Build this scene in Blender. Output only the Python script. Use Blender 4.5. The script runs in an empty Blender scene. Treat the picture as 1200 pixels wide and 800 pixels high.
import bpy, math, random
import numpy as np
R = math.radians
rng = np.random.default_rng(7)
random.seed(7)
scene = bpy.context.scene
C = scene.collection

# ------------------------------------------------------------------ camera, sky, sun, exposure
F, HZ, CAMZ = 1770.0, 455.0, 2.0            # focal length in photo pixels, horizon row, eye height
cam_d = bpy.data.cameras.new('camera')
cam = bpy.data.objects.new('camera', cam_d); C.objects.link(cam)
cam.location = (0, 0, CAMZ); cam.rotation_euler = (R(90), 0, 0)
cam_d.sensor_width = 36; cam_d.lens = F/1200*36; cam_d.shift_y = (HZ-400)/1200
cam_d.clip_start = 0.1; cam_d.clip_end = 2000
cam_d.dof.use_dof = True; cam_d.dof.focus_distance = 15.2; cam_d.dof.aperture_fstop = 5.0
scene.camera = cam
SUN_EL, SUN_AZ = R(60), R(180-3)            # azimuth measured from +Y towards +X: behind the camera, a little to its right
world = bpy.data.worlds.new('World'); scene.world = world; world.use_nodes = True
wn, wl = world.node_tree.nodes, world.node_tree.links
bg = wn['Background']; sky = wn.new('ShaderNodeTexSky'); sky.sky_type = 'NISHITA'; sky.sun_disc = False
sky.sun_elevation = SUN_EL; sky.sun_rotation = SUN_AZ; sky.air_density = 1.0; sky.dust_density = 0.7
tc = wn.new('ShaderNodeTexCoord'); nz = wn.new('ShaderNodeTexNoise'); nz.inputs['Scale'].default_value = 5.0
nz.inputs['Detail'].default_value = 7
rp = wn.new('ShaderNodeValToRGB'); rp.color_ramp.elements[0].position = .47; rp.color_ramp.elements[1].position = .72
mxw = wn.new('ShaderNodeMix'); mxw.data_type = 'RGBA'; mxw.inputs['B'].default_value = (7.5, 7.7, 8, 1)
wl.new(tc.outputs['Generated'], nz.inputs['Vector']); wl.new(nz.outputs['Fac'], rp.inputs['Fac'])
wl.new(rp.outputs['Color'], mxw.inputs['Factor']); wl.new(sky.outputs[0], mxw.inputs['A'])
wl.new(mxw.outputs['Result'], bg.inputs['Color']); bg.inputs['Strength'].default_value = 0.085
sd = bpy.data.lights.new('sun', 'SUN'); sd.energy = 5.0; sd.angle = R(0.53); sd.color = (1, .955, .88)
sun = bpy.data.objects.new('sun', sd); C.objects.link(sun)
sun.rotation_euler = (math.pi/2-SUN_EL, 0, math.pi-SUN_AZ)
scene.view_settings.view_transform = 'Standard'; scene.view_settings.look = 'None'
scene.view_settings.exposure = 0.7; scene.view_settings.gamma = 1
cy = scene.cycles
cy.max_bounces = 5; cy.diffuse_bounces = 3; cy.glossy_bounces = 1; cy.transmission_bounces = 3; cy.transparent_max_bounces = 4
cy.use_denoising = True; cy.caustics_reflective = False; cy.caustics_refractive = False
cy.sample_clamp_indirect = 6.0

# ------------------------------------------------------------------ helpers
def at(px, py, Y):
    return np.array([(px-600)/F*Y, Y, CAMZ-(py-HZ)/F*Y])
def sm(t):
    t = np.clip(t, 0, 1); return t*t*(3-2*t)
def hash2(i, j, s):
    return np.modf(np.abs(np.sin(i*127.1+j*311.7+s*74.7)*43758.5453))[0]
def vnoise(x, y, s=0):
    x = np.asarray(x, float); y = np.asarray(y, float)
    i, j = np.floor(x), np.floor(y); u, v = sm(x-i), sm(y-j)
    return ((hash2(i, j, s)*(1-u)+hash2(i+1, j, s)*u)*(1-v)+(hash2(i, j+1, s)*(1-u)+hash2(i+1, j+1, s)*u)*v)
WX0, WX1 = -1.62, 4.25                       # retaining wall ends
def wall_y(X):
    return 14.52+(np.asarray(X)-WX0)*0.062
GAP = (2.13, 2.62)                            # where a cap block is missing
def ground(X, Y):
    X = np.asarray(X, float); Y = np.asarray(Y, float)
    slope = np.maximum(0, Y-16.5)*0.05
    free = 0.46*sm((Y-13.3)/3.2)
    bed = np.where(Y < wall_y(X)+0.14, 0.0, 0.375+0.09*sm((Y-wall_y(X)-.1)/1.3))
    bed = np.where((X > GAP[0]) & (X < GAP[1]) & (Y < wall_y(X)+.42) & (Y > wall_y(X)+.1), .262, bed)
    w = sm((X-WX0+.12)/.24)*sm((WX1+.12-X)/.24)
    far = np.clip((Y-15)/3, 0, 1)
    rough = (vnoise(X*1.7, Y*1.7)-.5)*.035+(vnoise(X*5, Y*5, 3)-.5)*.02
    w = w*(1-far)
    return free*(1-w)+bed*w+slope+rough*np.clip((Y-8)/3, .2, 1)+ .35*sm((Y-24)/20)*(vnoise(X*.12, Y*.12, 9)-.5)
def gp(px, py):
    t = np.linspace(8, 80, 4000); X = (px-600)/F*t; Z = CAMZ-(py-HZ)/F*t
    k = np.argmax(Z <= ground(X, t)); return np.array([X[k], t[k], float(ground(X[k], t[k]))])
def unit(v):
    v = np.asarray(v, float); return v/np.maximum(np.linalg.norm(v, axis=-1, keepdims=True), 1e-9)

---

Retype the data in full and match it exactly.

*CORRECT RESULT*
Build this scene in Blender. Output only the Python script. Use Blender 4.5. The script runs in an empty Blender scene. Treat the picture as 1200 pixels wide and 800 pixels high.
import bpy, math, random
import numpy as np
R = math.radians
rng = np.random.default_rng(7)
random.seed(7)
scene = bpy.context.scene
C = scene.collection

# ------------------------------------------------------------------ camera, sky, sun, exposure
F, HZ, CAMZ = 1770.0, 455.0, 2.0            # focal length in photo pixels, horizon row, eye height
cam_d = bpy.data.cameras.new('camera')
cam = bpy.data.objects.new('camera', cam_d); C.objects.link(cam)
cam.location = (0, 0, CAMZ); cam.rotation_euler = (R(90), 0, 0)
cam_d.sensor_width = 36; cam_d.lens = F/1200*36; cam_d.shift_y = (HZ-400)/1200
cam_d.clip_start = 0.1; cam_d.clip_end = 2000
cam_d.dof.use_dof = True; cam_d.dof.focus_distance = 15.2; cam_d.dof.aperture_fstop = 5.0
scene.camera = cam
SUN_EL, SUN_AZ = R(60), R(180-3)            # azimuth measured from +Y towards +X: behind the camera, a little to its right
world = bpy.data.worlds.new('World'); scene.world = world; world.use_nodes = True
wn, wl = world.node_tree.nodes, world.node_tree.links
bg = wn['Background']; sky = wn.new('ShaderNodeTexSky'); sky.sky_type = 'NISHITA'; sky.sun_disc = False
sky.sun_elevation = SUN_EL; sky.sun_rotation = SUN_AZ; sky.air_density = 1.0; sky.dust_density = 0.7
tc = wn.new('ShaderNodeTexCoord'); nz = wn.new('ShaderNodeTexNoise'); nz.inputs['Scale'].default_value = 5.0
nz.inputs['Detail'].default_value = 7
rp = wn.new('ShaderNodeValToRGB'); rp.color_ramp.elements[0].position = .47; rp.color_ramp.elements[1].position = .72
mxw = wn.new('ShaderNodeMix'); mxw.data_type = 'RGBA'; mxw.inputs['B'].default_value = (7.5, 7.7, 8, 1)
wl.new(tc.outputs['Generated'], nz.inputs['Vector']); wl.new(nz.outputs['Fac'], rp.inputs['Fac'])
wl.new(rp.outputs['Color'], mxw.inputs['Factor']); wl.new(sky.outputs[0], mxw.inputs['A'])
wl.new(mxw.outputs['Result'], bg.inputs['Color']); bg.inputs['Strength'].default_value = 0.085
sd = bpy.data.lights.new('sun', 'SUN'); sd.energy = 5.0; sd.angle = R(0.53); sd.color = (1, .955, .88)
sun = bpy.data.objects.new('sun', sd); C.objects.link(sun)
sun.rotation_euler = (math.pi/2-SUN_EL, 0, math.pi-SUN_AZ)
scene.view_settings.view_transform = 'Standard'; scene.view_settings.look = 'None'
scene.view_settings.exposure = 0.7; scene.view_settings.gamma = 1
cy = scene.cycles
cy.max_bounces = 5; cy.diffuse_bounces = 3; cy.glossy_bounces = 1; cy.transmission_bounces = 3; cy.transparent_max_bounces = 4
cy.use_denoising = True; cy.caustics_reflective = False; cy.caustics_refractive = False
cy.sample_clamp_indirect = 6.0

# ------------------------------------------------------------------ helpers
def at(px, py, Y):
    return np.array([(px-600)/F*Y, Y, CAMZ-(py-HZ)/F*Y])
def sm(t):
    t = np.clip(t, 0, 1); return t*t*(3-2*t)
def hash2(i, j, s):
    return np.modf(np.abs(np.sin(i*127.1+j*311.7+s*74.7)*43758.5453))[0]
def vnoise(x, y, s=0):
    x = np.asarray(x, float); y = np.asarray(y, float)
    i, j = np.floor(x), np.floor(y); u, v = sm(x-i), sm(y-j)
    return ((hash2(i, j, s)*(1-u)+hash2(i+1, j, s)*u)*(1-v)+(hash2(i, j+1, s)*(1-u)+hash2(i+1, j+1, s)*u)*v)
WX0, WX1 = -1.62, 4.25                       # retaining wall ends
def wall_y(X):
    return 14.52+(np.asarray(X)-WX0)*0.062
GAP = (2.13, 2.62)                            # where a cap block is missing
def ground(X, Y):
    X = np.asarray(X, float); Y = np.asarray(Y, float)
    slope = np.maximum(0, Y-16.5)*0.05
    free = 0.46*sm((Y-13.3)/3.2)
    bed = np.where(Y < wall_y(X)+0.14, 0.0, 0.375+0.09*sm((Y-wall_y(X)-.1)/1.3))
    bed = np.where((X > GAP[0]) & (X < GAP[1]) & (Y < wall_y(X)+.42) & (Y > wall_y(X)+.1), .262, bed)
    w = sm((X-WX0+.12)/.24)*sm((WX1+.12-X)/.24)
    far = np.clip((Y-15)/3, 0, 1)
    rough = (vnoise(X*1.7, Y*1.7)-.5)*.035+(vnoise(X*5, Y*5, 3)-.5)*.02
    w = w*(1-far)
    return free*(1-w)+bed*w+slope+rough*np.clip((Y-8)/3, .2, 1)+ .35*sm((Y-24)/20)*(vnoise(X*.12, Y*.12, 9)-.5)
def gp(px, py):
    t = np.linspace(8, 80, 4000); X = (px-600)/F*t; Z = CAMZ-(py-HZ)/F*t
    k = np.argmax(Z <= ground(X, t)); return np.array([X[k], t[k], float(ground(X[k], t[k]))])
def unit(v):
    v = np.asarray(v, float); return v/np.maximum(np.linalg.norm(v, axis=-1, keepdims=True), 1e-9)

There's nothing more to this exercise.